Thurgood, senior Olivia Godfrey and junior Jocelyn Vranes also tallied totals as leading scorers throughout the season.

“Teams couldn’t be like, ‘We’re going to take away this girl or we’re going to take away that,'” Dooley said. “And it wasn’t like we were saying ‘get the ball to this girl’ or ‘get into this action.’ We were just playing basketball.

“We always talk about the strength of the bee is the hive and the strength of the hive is the bee. So the girls were just there for each other, had each other’s backs and just played for each other.”

Wight said a change in practice helped key the balance and competitiveness on both ends of the court.

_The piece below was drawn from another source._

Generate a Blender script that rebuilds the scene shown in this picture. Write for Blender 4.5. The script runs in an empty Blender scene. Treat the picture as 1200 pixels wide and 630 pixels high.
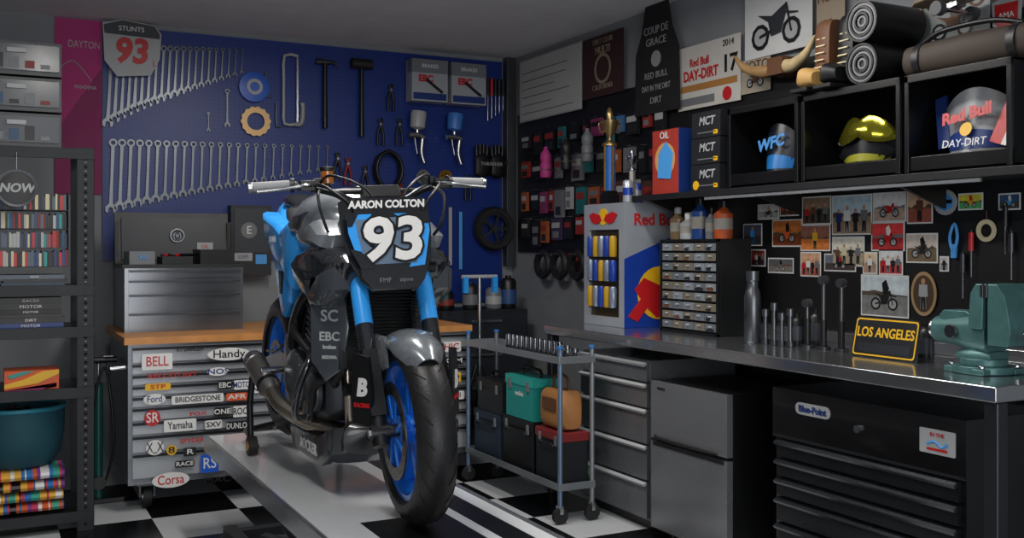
import bpy, bmesh, math, random
from mathutils import Vector, Matrix, Euler
random.seed(7)
A=math.radians(27.26); C=math.cos(A); S=math.sin(A); H=1.33; F=1194.0
WX=3.35; WY=6.5; CZ=2.68
def bw(px,py,y=WY):
    u=(px-600)/F; t=y/(C-S*u); return Vector((t*(S+C*u),y,H+t*(290-py)/F))
def rw(px,py,x=WX):
    u=(px-600)/F; t=x/(S+C*u); return Vector((x,t*(C-S*u),H+t*(290-py)/F))
def lin(h):
    h=h.lstrip('#'); o=[]
    for i in (0,2,4):
        c=int(h[i:i+2],16)/255; o.append(c/12.92 if c<.04045 else ((c+.055)/1.055)**2.4)
    return (*o,1)
MC={}
def mat(col,rough=.5,metal=0,var=.12,scale=6,bump=0,bs=150,coat=0,trans=0,emit=0,name=None):
    k=(col,rough,metal,var,scale,bump,bs,coat,trans,emit)
    if k in MC: return MC[k]
    m=bpy.data.materials.new(name or 'surf_'+col.strip('#')); m.use_nodes=True
    nt=m.node_tree; b=nt.nodes['Principled BSDF']; c=lin(col)
    tc=nt.nodes.new('ShaderNodeTexCoord'); n=nt.nodes.new('ShaderNodeTexNoise')
    n.inputs['Scale'].default_value=scale; n.inputs['Detail'].default_value=4
    nt.links.new(tc.outputs['Object'],n.inputs['Vector'])
    mx=nt.nodes.new('ShaderNodeMix'); mx.data_type='RGBA'
    mx.inputs[6].default_value=tuple(v*(1-var) for v in c[:3])+(1,)
    mx.inputs[7].default_value=tuple(min(1,v*(1+var)+.002*var) for v in c[:3])+(1,)
    nt.links.new(n.outputs['Fac'],mx.inputs[0]); nt.links.new(mx.outputs[2],b.inputs['Base Color'])
    mr=nt.nodes.new('ShaderNodeMapRange'); mr.inputs['To Min'].default_value=max(.02,rough*.8); mr.inputs['To Max'].default_value=min(1,rough*1.2)
    nt.links.new(n.outputs['Fac'],mr.inputs['Value']); nt.links.new(mr.outputs[0],b.inputs['Roughness'])
    b.inputs['Metallic'].default_value=metal; b.inputs['Coat Weight'].default_value=coat; b.inputs['Coat Roughness'].default_value=.08
    b.inputs['Transmission Weight'].default_value=trans
    if emit: 
        b.inputs['Emission Color'].default_value=c; b.inputs['Emission Strength'].default_value=emit
    if bump:
        n2=nt.nodes.new('ShaderNodeTexNoise'); n2.inputs['Scale'].default_value=bs
        nt.links.new(tc.outputs['Object'],n2.inputs['Vector'])
        bp=nt.nodes.new('ShaderNodeBump'); bp.inputs['Strength'].default_value=bump; bp.inputs['Distance'].default_value=.002
        nt.links.new(n2.outputs['Fac'],bp.inputs['Height']); nt.links.new(bp.outputs[0],b.inputs['Normal'])
    MC[k]=m; return m
def pegmat(name,col,hole,rough=.5):
    m=bpy.data.materials.new(name); m.use_nodes=True; nt=m.node_tree; b=nt.nodes['Principled BSDF']
    tc=nt.nodes.new('ShaderNodeTexCoord'); sp=nt.nodes.new('ShaderNodeSeparateXYZ'); nt.links.new(tc.outputs['Object'],sp.inputs[0])
    def M(op,a,b_=None):
        n=nt.nodes.new('ShaderNodeMath'); n.operation=op
        for i,v in enumerate((a,b_)):
            if v is None: continue
            if isinstance(v,(int,float)): n.inputs[i].default_value=v
            else: nt.links.new(v,n.inputs[i])
        return n.outputs[0]
    ds=[]
    for ax in (0,2):
        f=M('FRACT',M('MULTIPLY',sp.outputs[ax],1/.0254)); f=M('SUBTRACT',f,.5); ds.append(M('MULTIPLY',f,f))
    d=M('SQRT',M('ADD',ds[0],ds[1])); h=M('LESS_THAN',d,.14)
    mx=nt.nodes.new('ShaderNodeMix'); mx.data_type='RGBA'; mx.inputs[6].default_value=lin(col); mx.inputs[7].default_value=lin(hole)
    nt.links.new(h,mx.inputs[0]); nt.links.new(mx.outputs[2],b.inputs['Base Color']); b.inputs['Roughness'].default_value=rough
    return m
class O:
    def __init__(s,name,loc=(0,0,0),rz=0,parent=None):
        s.name=name; s.bm=bmesh.new(); s.mats=[]; s.loc=Vector(loc); s.rz=rz; s.parent=parent; s.T=Matrix()
    def mi(s,m):
        if m not in s.mats: s.mats.append(m)
        return s.mats.index(m)
    def add(s,vs,fs,m,T=None):
        i=s.mi(m); TT=s.T@T if T is not None else s.T
        v=[s.bm.verts.new(TT@Vector(p)) for p in vs]
        for f in fs:
            try:
                q=s.bm.faces.new([v[k] for k in f]); q.material_index=i; q.smooth=True
            except ValueError: pass
    def box(s,c,d,m,rot=None):
        x,y,z=d[0]/2,d[1]/2,d[2]/2
        T=Matrix.Translation(c)
        if rot: T=T@Euler([math.radians(a) for a in rot]).to_matrix().to_4x4()
        vs=[(i*x,j*y,k*z) for k in(-1,1) for j in(-1,1) for i in(-1,1)]
        s.add(vs,[(0,2,3,1),(4,5,7,6),(0,1,5,4),(2,6,7,3),(0,4,6,2),(1,3,7,5)],m,T)
    def b2(s,a,b,m):
        s.box([(a[i]+b[i])/2 for i in range(3)],[abs(b[i]-a[i]) for i in range(3)],m)
    def loft(s,rings,m,cap=True,closed=False):
        n=len(rings[0]); vs=[p for r in rings for p in r]; fs=[]
        R=len(rings)
        for i in range(R if closed else R-1):
            a=i*n; b=((i+1)%R)*n
            for j in range(n):
                k=(j+1)%n; fs.append((a+j,a+k,b+k,b+j))
        if cap and not closed:
            fs.append(tuple(range(n))[::-1]); fs.append(tuple((R-1)*n+j for j in range(n)))
        s.add(vs,fs,m)
    def lathe(s,prof,o,ax,m,n=32,closed=False):
        ax=Vector(ax).normalized(); o=Vector(o); t=ax.orthogonal().normalized(); b=ax.cross(t)
        rings=[]
        for r,h in prof:
            r=max(r,2e-4); rings.append([o+ax*h+(t*math.cos(2*math.pi*j/n)+b*math.sin(2*math.pi*j/n))*r for j in range(n)])
        s.loft(rings,m,cap=not closed,closed=closed)
    def cyl(s,a,b,r,m,r2=None,n=20):
        a=Vector(a); b=Vector(b); s.lathe([(r,0),(r if r2 is None else r2,(b-a).length)],a,b-a,m,n)
    def tube(s,pts,r,m,n=10,sub=6,closed=False):
        P=[Vector(p) for p in pts]; Q=[]
        L=len(P)
        if sub>1 and L>2:
            rr=[]
            for i in range(L if closed else L-1):
                if closed: p0,p1,p2,p3=P[i-1],P[i],P[(i+1)%L],P[(i+2)%L]
                else: p0,p1,p2,p3=P[max(i-1,0)],P[i],P[i+1],P[min(i+2,L-1)]
                for k in range(sub):
                    t=k/sub
                    Q.append(.5*((2*p1)+(p2-p0)*t+(2*p0-5*p1+4*p2-p3)*t*t+(3*p1-p0-3*p2+p3)*t**3))
                    if isinstance(r,(list,tuple)): rr.append(r[i]*(1-t)+r[(i+1)%L]*t)
            if not closed:
                Q.append(P[-1])
                if isinstance(r,(list,tuple)): rr.append(r[-1])
            if isinstance(r,(list,tuple)): r=rr
        else: Q=P
        N=len(Q); rings=[]; nrm=None
        for i in range(N):
            if closed: d=(Q[(i+1)%N]-Q[i-1]).normalized()
            else: d=(Q[min(i+1,N-1)]-Q[max(i-1,0)]).normalized()
            nrm=d.orthogonal().normalized() if nrm is None else (nrm-d*nrm.dot(d)).normalized()
            b=d.cross(nrm); q=r[i] if isinstance(r,(list,tuple)) else r
            rings.append([Q[i]+(nrm*math.cos(2*math.pi*j/n)+b*math.sin(2*math.pi*j/n))*q for j in range(n)])
        s.loft(rings,m,closed=closed)
    def prism(s,pts,y0,y1,m,T=None):
        n=len(pts); vs=[(p[0],y0,p[1]) for p in pts]+[(p[0],y1,p[1]) for p in pts]
        fs=[tuple(range(n)),tuple(range(n,2*n))[::-1]]+[(j,(j+1)%n,n+(j+1)%n,n+j) for j in range(n)]
        s.add(vs,fs,m,T)
    def panel(s,pts,y0,y1,y2,m,k=.8,off=(0,0)):
        # faceted, chamfered body panel: outline at y0/y1, inset crown at y2
        n=len(pts); cx=sum(p[0] for p in pts)/n+off[0]; cz=sum(p[1] for p in pts)/n+off[1]
        sc=lambda q:[(cx+(p[0]-cx)*q,cz+(p[1]-cz)*q) for p in pts]
        R=[[(p[0],y0,p[1]) for p in sc(.97)],[(p[0],y1,p[1]) for p in pts],[(p[0],y1+(y2-y1)*.65,p[1]) for p in sc((1+k)/2)],[(p[0],y2,p[1]) for p in sc(k*.85)]]
        s.loft(R,m)
    def disc(s,c,r,m,t=.002,n=24,sx=1):
        s.prism([(c[0]+r*sx*math.cos(2*math.pi*i/n),c[2]+r*math.sin(2*math.pi*i/n)) for i in range(n)],c[1],c[1]-t,m)
    def sweep(s,secs,m,n=24,e=2.5):
        rings=[]
        for x,yc,zc,hy,hz in secs:
            rg=[]
            for j in range(n):
                a=2*math.pi*j/n; c=math.cos(a); q=math.sin(a)
                rg.append(Vector((x,yc+hy*math.copysign(abs(c)**(2/e),c),zc+hz*math.copysign(abs(q)**(2/e),q))))
            rings.append(rg)
        s.loft(rings,m)
    def text(s,t,size,p,m,T=None,bold=0,sx=1,ext=.0008,rot=0,shear=0):
        cu=bpy.data.curves.new('t','FONT'); cu.body=t; cu.size=size; cu.align_x='CENTER'; cu.align_y='CENTER'; cu.extrude=ext; cu.offset=bold; cu.shear=shear; cu.resolution_u=3
        ob=bpy.data.objects.new('t',cu); me=bpy.data.meshes.new_from_object(ob)
        Q=Matrix.Translation(p)@(T if T is not None else Matrix())@Matrix.Rotation(math.radians(90),4,'X')@Matrix.Rotation(math.radians(rot),4,'Z')@Matrix.Diagonal((sx,1,1,1))
        s.add([v.co.copy() for v in me.vertices],[tuple(p_.vertices) for p_ in me.polygons],m,Q)
        bpy.data.objects.remove(ob); bpy.data.curves.remove(cu); bpy.data.meshes.remove(me)
    def done(s,bev=0,seg=2,sub=0):
        bmesh.ops.recalc_face_normals(s.bm,faces=s.bm.faces)
        me=bpy.data.meshes.new(s.name); s.bm.to_mesh(me); s.bm.free()
        for m in s.mats: me.materials.append(m)
        me.set_sharp_from_angle(angle=math.radians(38))
        ob=bpy.data.objects.new(s.name,me); bpy.context.collection.objects.link(ob)
        ob.location=s.loc; ob.rotation_euler=(0,0,math.radians(s.rz))
        if s.parent: ob.parent=s.parent
        if bev:
            b=ob.modifiers.new('bevel','BEVEL'); b.width=bev; b.segments=seg; b.limit_method='ANGLE'; b.angle_limit=math.radians(50); b.harden_normals=True
        return ob
def empty(name,loc=(0,0,0),rz=0):
    e=bpy.data.objects.new(name,None); bpy.context.collection.objects.link(e); e.location=loc; e.rotation_euler=(0,0,math.radians(rz)); e.empty_display_size=.1; return e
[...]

“A lot of teams practice varsity against JV but this year we practiced varsity against varsity and mixed up junior varsity on each team,” Wight said. “So I’d be going against Kaydence and other really good defenders on our team … that helped us really push each other.”

Reaching 20 wins and the state semis with a familiar core of girls made the experience extra special.

“It is special. We don’t get move-ins. I don’t even know how you would handle a move-in,” Dooley said. “I think it’s a testament of what you can do when you band together and just compete, and go out there and want to do things for your team. The difference between an average team and a great team is just great teammates.

“These girls proved that as long as you’re working together, you can take on super, super talented opponents. I don’t think we had the most talented basketball players, but we did have really good athletes and girls who were really in it for each other.”